Выбрать главу

Когда имеешь дело с прошлым такой страны, как Финляндия, которая принадлежала двум соседним государствам, и история коей составляется в значительной мере из соприкасающихся частей истории того и другого, то очень трудно найти между ними правильную равнодействующую. — И если мы позволили себе иногда более распространиться о шведских событиях и лицах, то извинение наше кроется в предположении, что они менее известны русскому читателю.

Что касается истории Выборгской губернии за XVIII столетие, то она займет в нашем изложении особый том.

Подобно предыдущим нашим работам, и эта книга не более, как новый камень, заложенный в основу будущих более широких и обстоятельных исторических построений и обобщений.

Поможет Бог, и «Наш скромный труд не пропадет: из искры возродится пламя».

Время Екатерины II

Императрица Екатерина II.

I. Екатерина II «Минерва Гиперборейская». Окраины.

Вольтер назвал Екатерину II великой; раньше его принц де-Линь выразил надежду, что Европа утвердит за ней название Catherine la grande. Оба они были поклонниками личности Императрицы; первый писал, что его сердце, подобно магниту, постоянно обращено к северу; второй признался, что был заражен «екатеринофильством». Других ослепляла торжественность и великолепие её двора, её искусство царствовать, блеск и гром побед её славных сподвижников. «Никто подобно ей, — писала Императрица Елизавета Алексеевна, — не усвоил себе искусства царствовать». Третьи (как, например, Гаррис) иронизировали над Екатериной, воображавшей, что она держала скипетр, тогда как в её руках находилось только опахало. её добрые качества, — прибавил англичанин, — преувеличены, её недостатки умалены. — Кюстин пошел дальше и назвал её царствование длинной комедией, которой она обманывала Европу. Четвертые, подобно Погодину, колебались и мучились сомнениями, то превознося, то осуждая ее. Она не велика, «а очень средняя»; но отчего при ней было много хорошего? Она была очень и очень умна, но «и много пятен на себе оставила». «Карамзин! Зачем ты написал ей похвальное слово?». «Екатерина, — писал Фридрих Великий, — служит укором для многих монархов, закоченевших на своих тронах и не имеющих ни малейшего понятия о великих делах, какие она приводит в исполнение. Во Франции четыре министра не работают столько, сколько эта женщина, которую следует зачислить в ряды великих людей»!

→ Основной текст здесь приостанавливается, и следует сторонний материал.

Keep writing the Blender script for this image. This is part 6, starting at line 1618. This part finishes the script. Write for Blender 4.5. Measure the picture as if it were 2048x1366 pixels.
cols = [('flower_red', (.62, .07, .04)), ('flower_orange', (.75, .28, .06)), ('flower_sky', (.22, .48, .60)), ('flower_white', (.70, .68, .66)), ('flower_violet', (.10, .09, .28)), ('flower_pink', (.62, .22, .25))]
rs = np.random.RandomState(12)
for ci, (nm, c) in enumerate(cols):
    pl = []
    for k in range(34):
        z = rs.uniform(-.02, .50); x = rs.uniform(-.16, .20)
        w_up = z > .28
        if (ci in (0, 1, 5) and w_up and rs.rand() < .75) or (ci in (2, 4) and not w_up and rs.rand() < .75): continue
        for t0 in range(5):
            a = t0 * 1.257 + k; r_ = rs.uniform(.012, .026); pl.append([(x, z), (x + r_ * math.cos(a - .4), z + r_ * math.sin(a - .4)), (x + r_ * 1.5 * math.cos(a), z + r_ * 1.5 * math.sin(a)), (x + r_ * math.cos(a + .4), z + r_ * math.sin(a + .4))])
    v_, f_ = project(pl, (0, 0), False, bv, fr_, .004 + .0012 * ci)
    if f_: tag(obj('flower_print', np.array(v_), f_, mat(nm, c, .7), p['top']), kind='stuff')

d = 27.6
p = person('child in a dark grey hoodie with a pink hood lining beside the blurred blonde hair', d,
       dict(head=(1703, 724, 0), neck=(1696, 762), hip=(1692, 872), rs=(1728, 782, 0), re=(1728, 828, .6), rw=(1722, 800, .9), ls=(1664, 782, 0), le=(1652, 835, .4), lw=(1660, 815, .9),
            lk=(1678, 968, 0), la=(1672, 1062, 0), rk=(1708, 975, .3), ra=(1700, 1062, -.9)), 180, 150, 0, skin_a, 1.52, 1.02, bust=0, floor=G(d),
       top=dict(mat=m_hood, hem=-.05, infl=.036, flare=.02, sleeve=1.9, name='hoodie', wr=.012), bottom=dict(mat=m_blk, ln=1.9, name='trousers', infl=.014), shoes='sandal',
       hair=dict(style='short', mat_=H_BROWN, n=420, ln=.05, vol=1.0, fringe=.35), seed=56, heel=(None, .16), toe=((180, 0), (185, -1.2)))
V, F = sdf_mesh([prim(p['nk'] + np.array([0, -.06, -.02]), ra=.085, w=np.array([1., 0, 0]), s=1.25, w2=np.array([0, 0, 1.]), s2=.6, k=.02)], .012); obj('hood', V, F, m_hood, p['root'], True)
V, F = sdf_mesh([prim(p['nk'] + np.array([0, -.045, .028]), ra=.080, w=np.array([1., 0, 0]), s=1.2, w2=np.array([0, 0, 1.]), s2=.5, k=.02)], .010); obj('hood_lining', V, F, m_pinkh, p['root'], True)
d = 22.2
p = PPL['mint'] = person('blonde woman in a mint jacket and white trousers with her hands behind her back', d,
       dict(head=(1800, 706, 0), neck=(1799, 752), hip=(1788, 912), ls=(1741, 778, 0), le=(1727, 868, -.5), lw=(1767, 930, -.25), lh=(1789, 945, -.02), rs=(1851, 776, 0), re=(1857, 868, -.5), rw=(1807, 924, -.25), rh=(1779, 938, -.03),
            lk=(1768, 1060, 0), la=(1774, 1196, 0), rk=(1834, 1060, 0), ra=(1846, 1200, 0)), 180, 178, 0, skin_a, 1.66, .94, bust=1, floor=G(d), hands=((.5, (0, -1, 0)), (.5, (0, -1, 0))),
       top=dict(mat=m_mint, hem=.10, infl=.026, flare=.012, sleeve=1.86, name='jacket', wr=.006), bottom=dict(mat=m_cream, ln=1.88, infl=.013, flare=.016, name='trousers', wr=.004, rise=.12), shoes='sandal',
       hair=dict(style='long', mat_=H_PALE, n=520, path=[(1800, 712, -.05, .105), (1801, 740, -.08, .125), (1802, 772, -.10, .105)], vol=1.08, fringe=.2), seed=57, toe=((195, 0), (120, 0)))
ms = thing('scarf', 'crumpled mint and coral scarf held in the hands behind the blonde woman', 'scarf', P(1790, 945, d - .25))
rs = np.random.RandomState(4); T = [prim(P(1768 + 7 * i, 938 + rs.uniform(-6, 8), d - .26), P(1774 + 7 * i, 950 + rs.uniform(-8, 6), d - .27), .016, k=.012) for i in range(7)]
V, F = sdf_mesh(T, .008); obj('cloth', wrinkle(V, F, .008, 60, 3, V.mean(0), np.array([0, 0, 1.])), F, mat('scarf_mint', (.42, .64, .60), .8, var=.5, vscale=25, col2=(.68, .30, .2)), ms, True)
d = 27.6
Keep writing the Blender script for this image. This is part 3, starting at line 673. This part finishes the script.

«Прошу вас не называть меня более Екатериной Великой, — писала сама она Гримму (22 февр. 1788 г.); во-первых, потому, что я не люблю прозвищ; во-вторых, мое имя Екатерина Вторая; в-третьих, я не желаю, чтоб про меня кто-нибудь сказал, как про Людовика XV, что прозвище не соответствует лицу». — Вольтеру и Гримму она сообщила, что Екатерина лучше издали.

Надо полагать, что «Като» издали действительно казалась более привлекательной, чем вблизи. Но многие из подходивших к её исторической могиле не только срывали увядшие цветы, но безжалостно топтали её заслуженные лавры.

Одно несомненно, что она занимала «важнейшее место в истории», что она была женщиной необыкновенной, и что «ей нельзя не удивляться».

Дочь мелкого герцога Ангальт-Цербтского, имевшего чин генерала прусской службы и состоявшего комендантом Штетина, она сделалась Северной Семирамидой и наполнила мир своим именем. До маленькой принцессы, вследствие близкого соседства огромной России, рано дошли рассказы о Белом Царе, его великих победах, большом богатстве, несметных полчищах. Некоторые утверждают, что еще 14-летней девочкой она стала мечтать сделаться русской царицей.

Желание укрепить прусское влияние при петербургском дворе побудило Фридриха II сделаться сватом дочери своего коменданта. В Россию София-Августа отправилась лишь с дюжиной сорочек да несколькими платьями, сшитыми на деньги, высланные Елисаветой Петровной на путевые расходы. В наставлении, данном отцом, значилось: ... «униженно оказывай уважение императрице и милостивыми взорами смотри на слуг и фаворитов государя». Поездка в Москву напоминала ей приятный сон. Опа быстро осмотрелась и освоилась с своим новым крайне трудным положением. «Я могу приноровиться ко всяким характерам, — сказала она впоследствии, — уживусь, как Алкивиад, и в Спарте, и в Афинах».

При первом же свидании с своим женихом она услышала, от него: «я влюблен в фрейлину Лопухину и желал бы на ней жениться, но готов жениться и на тебе, так как этого желает тетка». Четырнадцатилетняя ангальтка решила понравиться жениху, Елизавете и народу.